Fueled by jetlag and coffee,  I hunted down the museum educator and confronted her about her vigorous refusal to allow the students to see what was widely considered to be Marcel Duchamp’s most important work. During her spiel to the students, she had bragged that people came from around the world to see Duchamp’s work at the PMA and that many important musicians, including David Bowie, had come specifically to see it. But without showing the students one of the works that the luminaries were actually coming to see seemed unfair. Sure, they were probably happy to see The Large Glass and the other works in that room, but the real draw, the crazy insane thing that no other museum could dream of owning, is a small darkened room with two peepholes and what lies beyond.

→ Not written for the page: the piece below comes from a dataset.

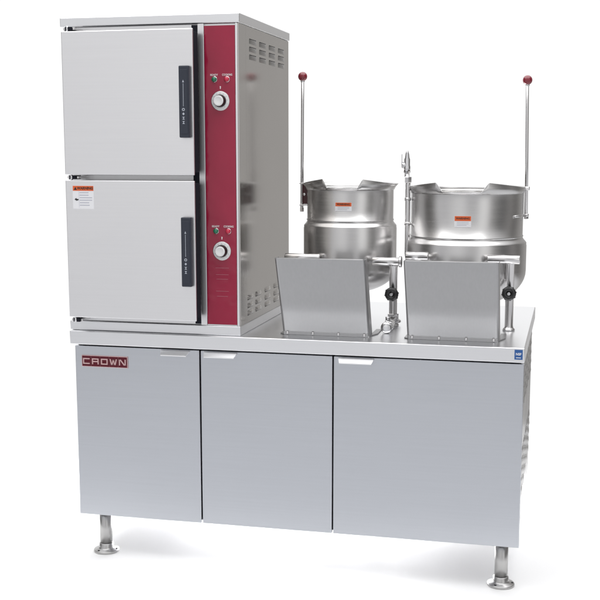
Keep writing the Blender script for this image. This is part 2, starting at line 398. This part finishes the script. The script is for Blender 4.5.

The museum educator explained that museum policy does not forbid tour groups from seeing the piece, but that she does not feel comfortable bringing students to see it unless it is specifically requested by their chaperone. She herself had had a bad experience when she was a student. Shown images that she found to be pornographic, she was disturbed. Shielding students from potentially disturbing work seemed to be important to her. I could imagine that having a group of twenty students lining up to look in the peepholes could also be time-consuming, but the way the students were whisked away and told not to look was upsetting to me. Hopefully, the most interesting kids of the bunch would do what they should do… when told not to look at something, they will make a mental note to come back. As soon as they have five minutes to go to the bathroom or graze the museum unaccompanied, they should get their asses back to that room and drink in one of the twentieth centuries oddest pieces of art.

It’s always tough to decide where the line is in terms of what to show and what not to show. Some students do have fragile constitutions, while others are so jaded nothing will affect them at all. At what age is it appropriate to expose students to “difficult” work? When are students ready to see nudity in art?   Étant donnés seems tame by today’s standards, but it obviously still packs a punch.